Ruskin no sólo defiende la distinción de los elementos originales de un edificio, sino que habla de que nunca se debe tomar una decisión que desvíe su curso natural –exceptuando claras intervenciones que impidan su perecimiento o que prolonguen no su vida, sino su proceso de envejecimiento –como el bastón del viejo, que nunca pretenderá parecer una nueva extremidad de su cuerpo. Asemeja así al edificio con los seres vivos, que nacen, se desarrollan y mueren, y no le corresponde a ningún otro ser vivo alterar ese proceso más que a su propio habitante. Así como los seres vivos y los fenómenos del mundo natural son valiosos, bellos y admirables, un objeto artístico creado por el hombre procura serlo, y en la medida que lo sea amerita ser preservado hasta que su vocación lo diga.
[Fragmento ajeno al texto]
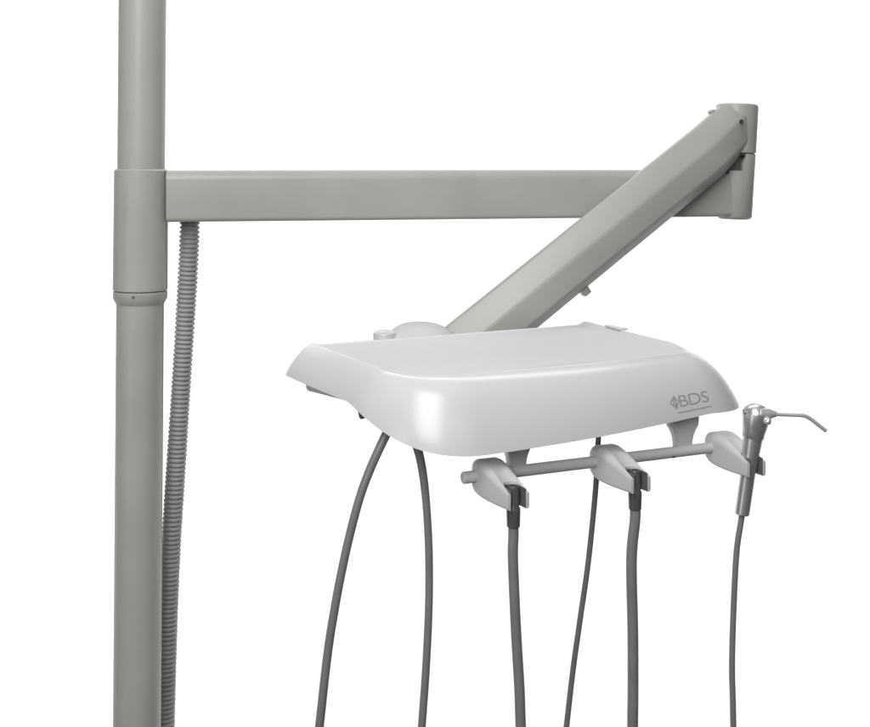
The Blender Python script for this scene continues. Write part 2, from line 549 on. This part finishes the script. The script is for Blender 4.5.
# underbody, knob, rear cap, socket cover, right-hand clip
bm = bmesh.new()
cs = []
for x, y, z0, z1 in ((-0.020, TL - 0.004, -0.008, -0.050), (TW + 0.006, TL - 0.004, -0.008, -0.050), (TW + 0.006, 0.045, -0.010, -0.040), (-0.012, 0.045, -0.010, -0.038)):
    cs.append((bm.verts.new(T(x, y, z0)), bm.verts.new(T(x + (0.006 if x < 0.1 else -0.006), y - (0.004 if y > 0.1 else -0.004), z1))))
bm.faces.new([c[0] for c in cs]); bm.faces.new([c[1] for c in reversed(cs)])
for i in range(4):
    j = (i + 1) % 4
    bm.faces.new((cs[j][0], cs[i][0], cs[i][1], cs[j][1]))
bmesh.ops.recalc_face_normals(bm, faces=bm.faces)
bmesh.ops.bevel(bm, geom=list(bm.edges), offset=0.004, segments=3, profile=0.5, affect='EDGES')
build("underbody", bm, M_CHASSIS, tray)
bm = bmesh.new()
q = P(360.5, 408, 1.115)
lathe_mm(bm, q, q + Vector((0.0025, -0.001, -0.0105)), [(0, 0.0034), (0.0085, 0.0034), (0.0105, 0.0022), (0.0107, 0)], 24)
build("locking_knob", bm, M_DARK, tray)
bm = bmesh.new()
q = P(385, 333.5, 1.42)
lathe_mm(bm, q - EZ * 0.060, q + Vector((0, -0.004, 0.003)), [(0, 0.0146), (0.0615, 0.0146), (0.0624, 0.0142), (0.0629, 0.0134), (0.0631, 0)], 48)
build("pivot_cap", bm, M_TRAY, tray)
# moulded cover over the arm's lower joint
bm = bmesh.new()
ct = P(417.5, 338, 1.432)
nu, nv = 48, 16
rings = []
for k in range(nv + 1):
    a = k / nv * math.pi / 2
    ring = []
    for i in range(nu):
        th = 2 * math.pi * i / nu
        cx_, cy_ = math.cos(th), math.sin(th)
        r = k / nv if k < nv else 1.0
        ex_ = 0.041 * (1.0 if cx_ < 0 else 1.25)
        ring.append(bm.verts.new(ct + Vector((cx_ * ex_ * r, cy_ * 0.036 * r, 0.0200 * (1 - r ** 2.8) - (0.04 if k == nv else 0)))))
        if k == 0: break
    rings.append(ring)
for A, B in zip(rings, rings[1:]):
    for i in range(nu):
        j = (i + 1) % nu
        if len(A) == 1: bm.faces.new((A[0], B[i], B[j]))
        else: bm.faces.new((A[i], B[i], B[j], A[j]))
bm.faces.new(list(reversed(rings[-1])))
build("joint_cover", bm, M_MATTE, tray, 50)
bm = bmesh.new()
prism(bm, [(0, 0), (0.010, -0.003), (0.012, -0.001), (0.012, 0.036), (0.003, 0.034)], T(TW + 0.002, 0.146, 0.0040), E1, E2, EZ, 0.0, 0.0026, 0.001, 2)
build("rim_clip", bm, M_TRAY, tray)

# rail with its two hangers
RY = R(24.0)
Q1 = Vector((math.cos(RY), math.sin(RY), 0)); QF = Vector((math.sin(RY), -math.cos(RY), 0))
RO = Vector((0.0262, 1.09, ZC - 0.2967))
bm = bmesh.new()
RR = 0.0058
lathe_mm(bm, RO, RO + Q1 * 0.316, [(0, 0), (0, RR - 0.0008), (0.0008, RR), (0.3152, RR), (0.316, RR - 0.0008), (0.316, 0)], 40)
rail = build("rail", bm, M_RAIL, tray)
bm = bmesh.new()
q = RO + Q1 * 0.238
dn = Vector((QF.x * 0.75, QF.y * 0.75, -0.66)).normalized()
lathe_mm(bm, q + dn * (RR - 0.0004), q + dn * (RR + 0.0005), [(0, 0.0018), (0.0006, 0.0018), (0.0009, 0.0012), (0.0009, 0)], 18)
build("rail_screw", bm, M_SEAM, rail)

def hanger(s):
    bm = bmesh.new()
    poly = []
    zt = 0.052
    def edge(sign):
        out = []
        for k in range(13):
            t = k / 12
            z = -0.002 + (zt + 0.002) * t
            e = 0.0078 + 0.0085 * (max(0, (z - 0.004)) / 0.022) ** 2.2 if z < 0.026 else 0.0163
            out.append((sign * e, z))
        return out
    poly = edge(1) + list(reversed(edge(-1)))
    prism(bm, poly, RO + Q1 * s - QF * 0.002, Q1, EZ, -QF, -0.003, 0.011, 0.0008, 2)
    build("rail_hanger", bm, M_RAIL, tray)
hanger(0.0605); hanger(0.2565)

HOLD = []
Q1_, QF_ = Q1, QF
def holder_bm(s, Q1, QF):
    o = RO + Q1_ * s
    body = bmesh.new()
    # side outline (forward, up), made of cross-sections whose width shrinks forwards
    sta = [(-0.0165, 0.0085, -0.0020, 0.0050), (-0.0145, 0.0110, -0.0085, 0.0100), (-0.010, 0.0130, -0.0130, 0.0136), (-0.003, 0.0143, -0.0158, 0.0156), (0.005, 0.0147, -0.0170, 0.0160),
           (0.012, 0.0146, -0.0175, 0.0148), (0.022, 0.0142, -0.0178, 0.0120), (0.034, 0.0133, -0.0178, 0.0084), (0.046, 0.0122, -0.0175, 0.0050), (0.0605, 0.0112, -0.0170, 0.0012)]
    rings = []
    for f, hwid, z0, z1 in sta:
        ring = []
        hh = z1 - z0
        rt = min(hwid * 0.52, hh * 0.34); rb = min(0.0028, hh * 0.3)
        for cx_, cz_, r, a0 in ((hwid - rt, z1 - rt, rt, 0), (-hwid + rt, z1 - rt, rt, 90), (-hwid + rb, z0 + rb, rb, 180), (hwid - rb, z0 + rb, rb, 270)):
            for k in range(7):
                a = R(a0 + 90 * k / 6)
                ring.append(body.verts.new(o + Q1 * (cx_ + r * math.cos(a)) + QF * f + EZ * (cz_ + r * math.sin(a))))
        rings.append(ring)
    n = len(rings[0])
    for A, B in zip(rings, rings[1:]):
        for i in range(n):
            j = (i + 1) % n
            body.faces.new((A[i], A[j], B[j], B[i]))
    body.faces.new(rings[0]); body.faces.new(list(reversed(rings[-1])))
    slot = bmesh.new()
    poly = [(0.0080, 0.08), (0.0080, 0.049)]
    for k in range(1, 12):
        a = math.pi * k / 12
        poly.append((0.0080 * math.cos(a), 0.0480 - 0.0080 * math.sin(a)))
    poly += [(-0.0080, 0.049), (-0.0080, 0.08)]
    prism(slot, poly, o, Q1, QF, EZ, -0.05, 0.05)
    scoop = bmesh.new()
    slope = (QF * 0.94 - EZ * 0.342).normalized()
    nrm = (EZ * 0.94 + QF * 0.342).normalized()
    c0 = o + QF * 0.030 + EZ * 0.0112 + nrm * 0.0172
    lathe(scoop, c0 - slope * 0.055, c0 + slope * 0.06, [(0, 0.004), (0.25, 0.0175), (0.45, 0.0206), (0.75, 0.0214), (1, 0.0216)], 48)
    return evaluated(body, [slot, scoop], 0.0007)

SPOTS = [0.0276, 0.160, 0.302]
for k, s in enumerate(SPOTS):
    rz = Matrix.Rotation(R(-3.5 if k == 2 else 0.0), 3, 'Z')
    q1, qf = rz @ Q1, rz @ QF
    hld = build("holder", holder_bm(s, q1, qf), M_HOLD, tray, 32)
    o = RO + Q1 * s
    # added dark strip: shade on the jaw's inner faces put into colour
    bm = bmesh.new()
    poly = []
    def arc(r, xx, ff):
        pts = [(xx, ff)]
        for q in range(0, 13):
            a = math.pi * q / 12
            pts.append((r * math.cos(a), 0.0480 - r * math.sin(a)))
        pts.append((-xx, ff))
        return pts
    outer = arc(0.00795, 0.00795, 0.0600); inner = arc(0.0071, 0.0071, 0.0600)
    poly = outer + list(reversed(inner))
    prism(bm, poly, o, q1, qf, EZ, -0.0162, 0.0012)
    build("jaw_shade_strip", bm, M_JAW, hld)

# ------------------------------------------------------------------ hoses
def down(pts):
    """carry a hose from the last picture point down to the floor"""
    a, b = Vector(pts[-2]), Vector(pts[-1])
    d = (b - a).normalized()
    p1 = b + Vector((d.x * 0.25, d.y * 0.25, -0.25))
    p2 = Vector((p1.x + d.x * 0.06, p1.y + 0.01, max(0.18, p1.z - 0.25)))
    p3 = Vector((p2.x + 0.01, p2.y + 0.05, 0.04))
    p4 = Vector((p3.x + 0.03, p3.y + 0.16, 0.008))
    p5 = Vector((p4.x + 0.05, p4.y + 0.12, 0.008))
    return list(pts) + [p1, p2, p3, p4, p5]

# corrugated hose
path = curve(down([P(190, 208, 1.4955), P(189.5, 235, 1.4977), P(187, 290, 1.5020), P(179, 420, 1.5086), P(171.5, 540, 1.5118), P(167, 650, 1.5129), P(164.5, 735, 1.5129)]), 40)
pitch, sub = 0.0060, 10
path = resample(path, pitch / sub)
pr = [0.01255, 0.01280, 0.01285, 0.01285, 0.01275, 0.01215, 0.01085, 0.01055, 0.01085, 0.01200]
bm = bmesh.new()
random.seed(4)
jit = [random.uniform(-0.00012, 0.00012) for _ in range(len(path) // sub + 2)]
tube(bm, path, lambda i: pr[i % sub] + jit[i // sub] + 0.0002 * math.sin(i * 0.013), 28)
tag(build("corrugated_hose", bm, M_RIB, None, 70), "grey corrugated hose hanging from the level beam beside the post", "hose")

HG = "smooth dark hoses hanging below the tray"
def hose(label, pts, r, group=HG):
    bm = bmesh.new()
    p = curve(down(pts), 20)
    tube(bm, p, r, 24)
    o = build("hose", bm, M_HOSE, None, 60)
    return tag(o, label, "hose", group)

hose("smooth grey hose slanting down to the left from under the tray's left corner",
     [P(396, 415, 1.11), P(382, 443, 1.10), P(370.3, 469, 1.095), P(360, 497, 1.09), P(349.8, 535, 1.088), P(341.8, 571, 1.086), P(335, 607, 1.085), P(327.5, 655, 1.085), P(318.5, 735, 1.085)], lambda i: 0.0046 - 0.0004 * min(1, i / 60))
hose("grey hose bowing out to the right as it drops from the tray's front left corner",
     [P(411, 430, 1.13), P(419.6, 456, 1.125), P(425, 490, 1.12), P(428.3, 535, 1.115), P(429.2, 580, 1.112), P(428.2, 625, 1.11), P(425.3, 679, 1.11), P(421.2, 735, 1.11)], lambda i: 0.0047 - 0.0008 * min(1, i / 50))
hose("thin dark hose dropping behind the rail and the middle holder",
     [P(599, 425, 1.25), P(598, 445, 1.245), P(595.5, 490, 1.24), P(588.5, 560, 1.235), P(580, 620, 1.232), P(573, 670, 1.23), P(565.5, 735, 1.23)], 0.0031)

def fitted_hose(label, s, img, r):
    o = RO + Q1 * s + QF * 0.0505
    t = thing("handpiece_hose", label, "hose", o + EZ * (-0.035), HG)
    bm = bmesh.new()
    lathe_mm(bm, o - EZ * 0.0355, o + EZ * 0.0026, [(0, 0.0054), (0.0008, 0.0062), (0.0145, 0.0066), (0.0175, 0.0064), (0.0190, 0.0054), (0.0365, 0.0054), (0.0381, 0.0048), (0.0381, 0.0034), (0.0340, 0.0032), (0.0340, 0)], 32)
    build("connector", bm, M_DARK, t)
    pts = [o - EZ * 0.030, o - EZ * 0.045] + [P(x, y, o.y) for x, y in img]
    bm = bmesh.new()
    tube(bm, curve(down(pts), 20), r, 24)
    build("tubing", bm, M_HOSE, t, 60)
fitted_hose("thick grey hose plugged into the holder at the rail's free left end", SPOTS[0], [(513, 560), (516, 630), (519.5, 690), (521, 735)], 0.0049)
fitted_hose("thick grey hose plugged into the middle holder of the rail", SPOTS[1], [(631.5, 560), (632.8, 630), (633, 690), (632.5, 735)], 0.0053)

# ------------------------------------------------------------------ air and water syringe
o3 = RO + Q1 * SPOTS[2] + QF * 0.0505
YS = o3.y
top_ = P(756.5, 414, YS); bot_ = P(742.0, 514.5, YS)
syr = thing("air_water_syringe", "metal air and water syringe with a bent nozzle, upright in the right holder", "syringe", bot_)
ax = (top_ - bot_).normalized()
ln = (top_ - bot_).length
bm = bmesh.new()
lathe_mm(bm, bot_, top_, [(0, 0.0), (0, 0.0066), (0.0008, 0.0074), (0.018, 0.0075), (0.045, 0.0076), (ln - 0.028, 0.0096), (ln - 0.018, 0.0100)], 40)
build("handle", bm, M_CHROME, syr)
bm = bmesh.new()
hp = [(ln - 0.0245, 0.0101), (ln - 0.0235, 0.0110), (ln - 0.0180, 0.0114), (ln - 0.013, 0.0126), (ln - 0.006, 0.0134), (ln + 0.000, 0.0136)]
for k in range(1, 9):
    a = math.pi / 2 * k / 8
    hp.append((ln + 0.0108 * math.sin(a), 0.0136 * math.cos(a) if k < 8 else 0.0))
lathe_mm(bm, bot_, top_, hp, 48)
head = build("head", bm, M_CHROME, syr)
bm = bmesh.new()
nz0 = P(759, 413.5, YS - 0.008); nz1 = P(776, 414.2, YS - 0.006)
nd = (nz1 - nz0).normalized(); nl = (nz1 - nz0).length
lathe_mm(bm, nz0, nz1, [(0, 0.0056), (0.010, 0.0056), (0.0125, 0.0050), (0.0155, 0.0036), (nl - 0.0005, 0.0034), (nl, 0.0026)], 32)
build("nozzle_nut", bm, M_STEEL, syr)
bm = bmesh.new()
npth = curve([P(770, 414, YS - 0.0065), P(780, 414.4, YS - 0.006), P(791, 414.8, YS - 0.006), P(800, 415.2, YS - 0.006), P(806, 416.4, YS - 0.006), P(812, 420, YS - 0.006), P(819, 425.5, YS - 0.006), P(826, 431, YS - 0.006)], 10)
tube(bm, npth, 0.0021, 20)
noz = build("nozzle", bm, M_STEEL, syr)
bm = bmesh.new()
e = P(826, 431, YS - 0.006); d_ = (npth[-1] - npth[-3]).normalized()
lathe_mm(bm, e - d_ * 0.0002, e + d_ * 0.0003, [(0, 0.0013), (0.0005, 0.0012)], 16)
build("nozzle_tip", bm, M_SEAM, noz)
bm = bmesh.new()
b0 = P(764, 420.5, YS - 0.009)
lathe_mm(bm, b0, b0 + Vector((0.006, -0.0065, 0)), [(0, 0.0038), (0.0055, 0.0038), (0.0068, 0.0032), (0.0076, 0.0015), (0.0078, 0)], 24)
build("button", bm, M_STEEL, syr)
bm = bmesh.new()
b0 = P(746.5, 411.5, YS - 0.003)
lathe_mm(bm, b0, b0 + Vector((-0.005, -0.002, 0.0005)), [(0, 0.0030), (0.0030, 0.0029), (0.0038, 0.002), (0.0040, 0)], 24)
build("side_screw", bm, M_CHROME, syr)
bm = bmesh.new()
pts = [bot_ + ax * 0.004, bot_ - ax * 0.006] + [P(x, y, YS) for x, y in ((736.5, 553), (733.5, 610), (732, 665), (732.8, 700), (733.5, 735))]
tube(bm, curve(down(pts), 20), 0.0031, 20)
build("tubing", bm, M_HOSE, syr, 60)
En el capítulo de la Lámpara de la Memoria, nos habla de que la dignidad para vivir es inseparable de la casa como morada, y de cómo su concepción y construcción debe ser comprometida para alcanzar la resonancia y compenetración con la vida y la esencia de quien la habite –tratar a la vivienda como templo, pues ha de perdurar hilando a las generaciones, permitiendo una rememoración familiar y una valoración histórica de la familia, “elevando así la vivienda a una especie de monumento”i, dice el autor. Es en este amor, en esta sensibilidad y en esta insistencia que las creaciones del hombre podrán mantenerse a lo largo de la historia, y se mantienen como seres vivos en tanto alojen a la línea de moradores que lo hicieron, y como ruina o monumento en tanto que una revolución altere su habitabilidad y le cambie el sentido ocupacional. Las ruinas, según Ruskin, se deben dejar envejecer, y sólo cuando su simbolismo lo amerite, se debe perpetuar su envejecimiento hasta que los sentidos culturales cambien.